2. Must be “reasonably obvious” on a reasonable inspection of the land.

Williams & Glyn’s Bank v Boland –
Lord Wilberforce:
“There was physical presence, with all the rights that occupiers have, including the
right to exclude all others except those having similar rights. The house was a
matrimonial home, intended to be occupied, and in fact occupied by both spouses,
both of whom have an interest in it: it would require some special doctrine of law to
avoid the result that each is in occupation.”

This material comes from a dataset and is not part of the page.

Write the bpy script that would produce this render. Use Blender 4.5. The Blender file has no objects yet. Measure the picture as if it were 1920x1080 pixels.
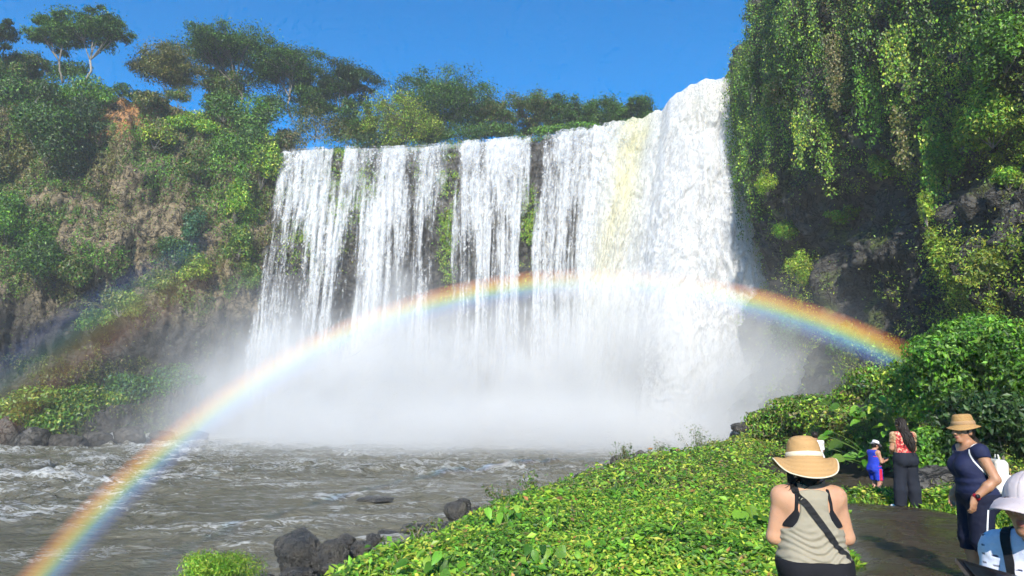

Lloyds Bank plc v Rosset –
Property was semi-derelict, unfit for occupation during the time that builders were renovating
the property. C was there almost daily, assisting in the decorating.
CA found that she did have actual occupation.

Baker v Craggs –
Visiting a barn more or less daily in order to carry out work there.
Had been in actual occupation of the barn at the relevant time.
Whilst he had not been sleeping there, that could not be expected of a barn
that was being converted into stables.
His almost daily presence there to carry out the conversion work meant that
he had certainly maintained “more than a fleeting presence.”

Malory Enterprises v Cheshire Homes –
C was the registered proprietor of a derelict building.
There was actual occupation.
What constitutes actual occupation of property depends on the nature and
state of the property in question.
If a property was uninhabitable, residence is not required for actual
occupation but there had to be some physical presence with a degree of
permanence and continuity.
C had erected fences, boarded up windows to keep out trespassers and kept
the building locked.

Abbey National Building Society v Cann –
D argued that she had moved in the carpets 35 minutes before the charge was completed and
was therefore in actual occupation.
D was not in actual occupation.
The acts done by D on the day of completion had amounted to no more than
preparatory steps.
While ‘actual occupation’ did not necessarily involve the physical presence of
the person claiming to occupy, it did involve some degree of permanence and
continuity, more than a “mere fleeting presence”.
Lord Oliver: “A prospective tenant or purchaser who is allowed, as a matter
of indulgence, to go into property in order to plan decorations or measure for
furnishings would not, in ordinary parlance, be said to be occupying it, even
though he might be there for hours at a time.”